Foudroyant de précision, le dernier menu du chef n'était rien d'autre qu'un «menu classique».

Avant le service, vous étiez serein?

Oui. Cela fait neuf mois que nous savons que le 21 avril 2023, ce sera fini. Il n’y a pas de surprise. Mais tout de même, j’ai eu ce petit tremblement habituel, ce léger stress qui vient avant chaque service me rappeler que rien n’est établi et qu’il faut toujours se battre comme à la première heure, aussi haut soit-on arrivé.

 

Justement: après 19 points, deux étoiles, le titre de «Cuisinier de l’année», une entrée dans La Liste des 1000 «meilleurs restaurants du monde»… Vous êtes conscient que vous avez marqué la Suisse et bien au-delà?

Certainement.
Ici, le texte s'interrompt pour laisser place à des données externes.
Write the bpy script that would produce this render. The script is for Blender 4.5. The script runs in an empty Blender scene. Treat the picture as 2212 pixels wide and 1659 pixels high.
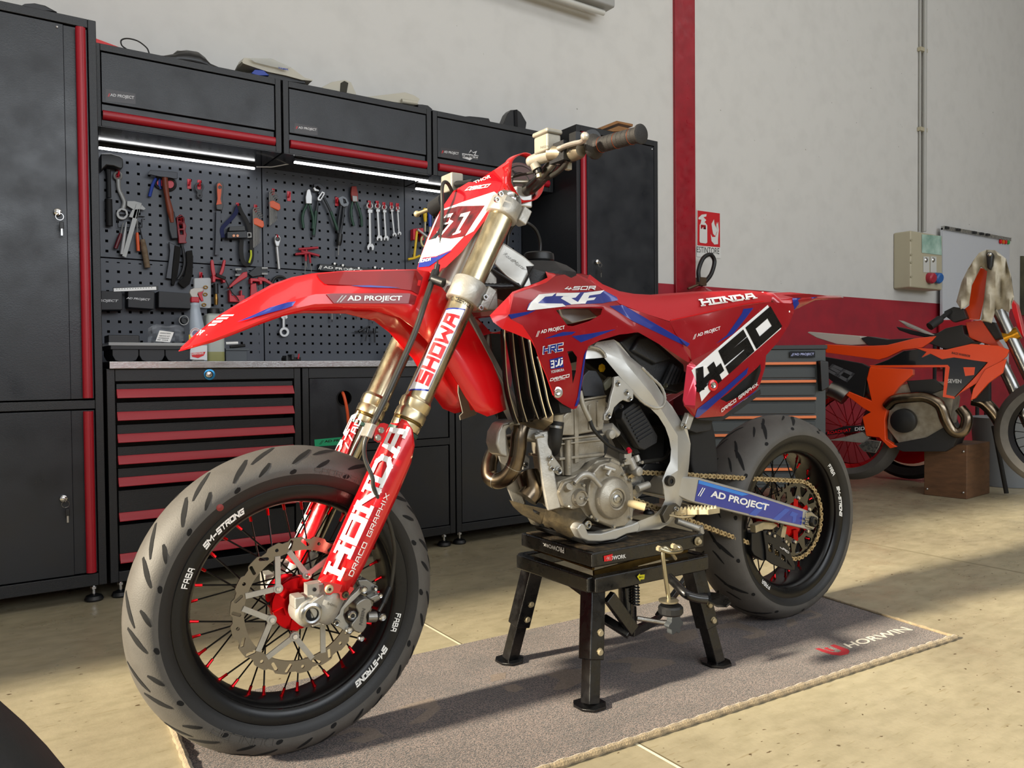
import bpy, bmesh, math, random
from mathutils import Vector, Matrix, geometry, noise
PI = math.pi
S = bpy.context.scene
COL = S.collection
random.seed(7)

# ------------------------------------------------------------------ camera
FPX, CX, CY, CAMH = 1697.0, 1106.0, 829.5, 0.76
YAW, PITCH, ROLL = math.radians(34.35), math.radians(1.29), math.radians(0.49)
_f = Vector((math.sin(YAW)*math.cos(PITCH), math.cos(YAW)*math.cos(PITCH), -math.sin(PITCH)))
_r = Vector((math.cos(YAW), -math.sin(YAW), 0))
_d = _f.cross(_r)
CR_ = math.cos(ROLL)*_r + math.sin(ROLL)*_d      # camera right
CD_ = -math.sin(ROLL)*_r + math.cos(ROLL)*_d     # camera down
CAM = Vector((0, 0, CAMH))
cam_d = bpy.data.cameras.new('camera')
cam = bpy.data.objects.new('camera', cam_d)
COL.objects.link(cam)
cam_d.sensor_width = 36.0
cam_d.lens = 36.0*FPX/2212.0
cam_d.clip_start = 0.05
cam.matrix_world = Matrix((
    (CR_.x, -CD_.x, -_f.x, CAM.x),
    (CR_.y, -CD_.y, -_f.y, CAM.y),
    (CR_.z, -CD_.z, -_f.z, CAM.z),
    (0, 0, 0, 1)))
S.camera = cam

# ------------------------------------------------------------------ exposure, daylight, sun
S.view_settings.view_transform = 'Standard'
S.view_settings.look = 'None'
S.view_settings.gamma = 1
S.view_settings.exposure = 0.0
world = bpy.data.worlds.new('daylight')
S.world = world
world.use_nodes = True
wn = world.node_tree.nodes
bg = wn['Background']
bg.inputs[0].default_value = (0.86, 0.92, 1.0, 1)
bg.inputs[1].default_value = 0.28

def lamp(name, kind, loc, direction, energy, color, size=None, size_y=None, angle=None):
    l = bpy.data.lights.new(name, kind)
    l.energy = energy
    l.color = color
    if kind == 'AREA':
        l.shape = 'RECTANGLE'; l.size = size; l.size_y = size_y
    if angle is not None:
        l.angle = angle
    o = bpy.data.objects.new(name, l)
    o.location = loc
    o.rotation_euler = Vector(direction).to_track_quat('-Z', 'Y').to_euler()
    COL.objects.link(o)
    return o
SUN_EL = math.radians(22)
SUN_AZ = math.radians(-4)      # the way the light travels over the floor
lamp('sun', 'SUN', (-6, 2, 4), (math.cos(SUN_AZ)*math.cos(SUN_EL), math.sin(SUN_AZ)*math.cos(SUN_EL), -math.sin(SUN_EL)),
     12.0, (1.0, 0.88, 0.68), angle=math.radians(3.5))
lamp('door_daylight', 'AREA', (1.8, -4.4, 2.9), (0.1, 1, -0.02), 250, (0.90, 0.95, 1.0), 7.6, 2.0)
lamp('ceiling_fill', 'AREA', (3.6, -0.6, 5.0), (0, 0.55, -1), 80, (0.97, 0.98, 1.0), 9.0, 1.6)  # added fill lamp below the closed ceiling, brightens the upper wall

# ------------------------------------------------------------------ colour and materials
def rgb(h):
    h = h.lstrip('#')
    c = [int(h[i:i+2], 16)/255 for i in (0, 2, 4)]
    return tuple((v/12.92 if v <= 0.04045 else ((v+0.055)/1.055)**2.4) for v in c) + (1,)
MATS = {}
def mat(name, col, rough=0.5, metal=0.0, coat=0.0, bump=0.0, scale=60.0, var=0.0, col2=None, vscale=8.0, emit=0.0,
        alpha=1.0, trans=0.0, sheen=0.0, stretch=None, rvar=0.0, spec=0.5, flake=0.0, detail=4):
    if name in MATS: return MATS[name]
    m = bpy.data.materials.new(name); MATS[name] = m
    m.use_nodes = True
    nt = m.node_tree; N = nt.nodes; L = nt.links
    b = N['Principled BSDF']
    c = rgb(col) if isinstance(col, str) else col
    b.inputs['Base Color'].default_value = c
    b.inputs['Roughness'].default_value = rough
    b.inputs['Metallic'].default_value = metal
    b.inputs['Specular IOR Level'].default_value = spec
    b.inputs['Coat Weight'].default_value = coat
    b.inputs['Coat Roughness'].default_value = 0.04
    if trans: b.inputs['Transmission Weight'].default_value = trans
    if alpha < 1: b.inputs['Alpha'].default_value = alpha
    if sheen: b.inputs['Sheen Weight'].default_value = sheen
    if emit:
        b.inputs['Emission Color'].default_value = c
        b.inputs['Emission Strength'].default_value = emit
    tc = N.new('ShaderNodeTexCoord')
    src = tc.outputs['Object']
    if stretch:
        mp = N.new('ShaderNodeMapping'); mp.inputs['Scale'].default_value = stretch
        L.new(src, mp.inputs[0]); src = mp.outputs[0]
    if var or col2:
        n = N.new('ShaderNodeTexNoise'); n.inputs['Scale'].default_value = vscale; n.inputs['Detail'].default_value = detail
        L.new(src, n.inputs['Vector'])
        r = N.new('ShaderNodeValToRGB')
        r.color_ramp.elements[0].position = 0.5-0.22; r.color_ramp.elements[1].position = 0.5+0.22
        k = rgb(col2) if isinstance(col2, str) else (tuple(v*(1-var) for v in c[:3])+(1,))
        r.color_ramp.elements[0].color = k; r.color_ramp.elements[1].color = c
        L.new(n.outputs['Fac'], r.inputs[0]); L.new(r.outputs[0], b.inputs['Base Color'])
    if bump:
        n2 = N.new('ShaderNodeTexNoise'); n2.inputs['Scale'].default_value = scale; n2.inputs['Detail'].default_value = 3
        L.new(src, n2.inputs['Vector'])
        bp = N.new('ShaderNodeBump'); bp.inputs['Strength'].default_value = bump; bp.inputs['Distance'].default_value = 0.002
        L.new(n2.outputs['Fac'], bp.inputs['Height']); L.new(bp.outputs[0], b.inputs['Normal'])
    if rvar:
        n3 = N.new('ShaderNodeTexNoise'); n3.inputs['Scale'].default_value = vscale*1.7; n3.inputs['Detail'].default_value = 5
        L.new(src, n3.inputs['Vector'])
        mr = N.new('ShaderNodeMapRange'); mr.inputs['To Min'].default_value = max(0.02, rough-rvar); mr.inputs['To Max'].default_value = min(1, rough+rvar)
        mr.inputs['From Min'].default_value = 0.3; mr.inputs['From Max'].default_value = 0.7
        L.new(n3.outputs['Fac'], mr.inputs['Value']); L.new(mr.outputs[0], b.inputs['Roughness'])
    return m

# ------------------------------------------------------------------ tracing: where a photographed point lies on a real plane
CROP = {'p': (0, 0, 1), 'F': (370, 540, .3315), 'M': (1020, 540, .3617), 'E': (1000, 700, .3014), 'W': (260, 940, .42194),
        'S': (1060, 1100, .2773), 'R': (1440, 860, .30137), 'T': (860, 220, .27125), 'B': (1680, 460, .42189),
        '1': (0, 0, .31646), '2': (600, 0, .31646), '3': (200, 300, .18083), '4': (560, 300, .18083), '5': (200, 560, .18083),
        '6': (560, 560, .18083), '7': (0, 750, .34364), '8': (1240, 0, .43942), 'G': (1100, 230, .18083), 'V': (660, 1180, .13562),
        'r': (1580, 1110, .12658), 'q': (1580, 900, .12658), 'c': (560, 780, .13562)}
def ray(c, x, y):
    a, b, s = CROP[c]
    return CR_*((a+s*x-CX)/FPX) + CD_*((b+s*y-CY)/FPX) + _f
def PY(c, x, y, wy):                      # on a wall-parallel plane y = wy
    d = ray(c, x, y); return CAM + d*((wy-CAM.y)/d.y)
def PX(c, x, y, wx):
    d = ray(c, x, y); return CAM + d*((wx-CAM.x)/d.x)
def PZ(c, x, y, wz=0.0):
    d = ray(c, x, y); return CAM + d*((wz-CAM.z)/d.z)
BYAW = math.radians(-1.2)
B0 = Vector((0.504, 1.516, 0))
BX = Vector((math.cos(BYAW), math.sin(BYAW), 0)); BY = Vector((-math.sin(BYAW), math.cos(BYAW), 0))
def K(c, x, y, w=0.0):                    # motorcycle space: x rearwards, -y towards the near side, z up
    d = ray(c, x, y); c0 = CAM-B0
    t = (-w-c0.dot(BY))/d.dot(BY)
    q = c0+d*t
    return Vector((q.dot(BX), -w, q.z))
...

Mais je suis surtout heureux d’avoir marqué et mis en avant le Valais. Car plus qu’un «chef star», je me suis toujours présenté comme le porte-drapeau des artisans de notre région. Mon métier, c’est de mettre en valeur les produits que ces gens produisent tous les jours avec passion. Et nous marchons main dans la main. Tout à l’heure, l’équipe de la Cave Zufferey est passée dire bonjour, tout simplement. Cela m’a fait énormément plaisir!

 

Et si vous ne deviez retenir qu’un seul moment dans votre carrière, lequel serait-ce?

Je reviens au Valais, mais c’est en 2017, lorsque j’ai reçu le Prix Rünzi, décerné à une personnalité ayant fait particulièrement honneur au canton du Valais. S’il est souvent attribué à un chanteur, un politicien, un sportif, c’était la première fois qu’un artisan le recevait et j’étais fier de pouvoir représenter les producteurs, les cuisiniers, les éleveurs de notre pays.

 

Et que deviennent vos employés?

Ils ont tous retrouvé une place ou savent ce qu’ils feront dès ces prochaines semaines. Un pâtissier part pour la Maison Wenger au Noirmont, un cuisinier au Valrose à Rougemont, certains en Valais, d’autres encore à l’étranger. Et quelques-uns se laissent un moment de pause voire quittent la restauration. Dès le jour où nous avons annoncé la fermeture du Terminus, je les ai aidés à retrouver une place. Je ne laisserai jamais quelqu’un sur le bord de la route.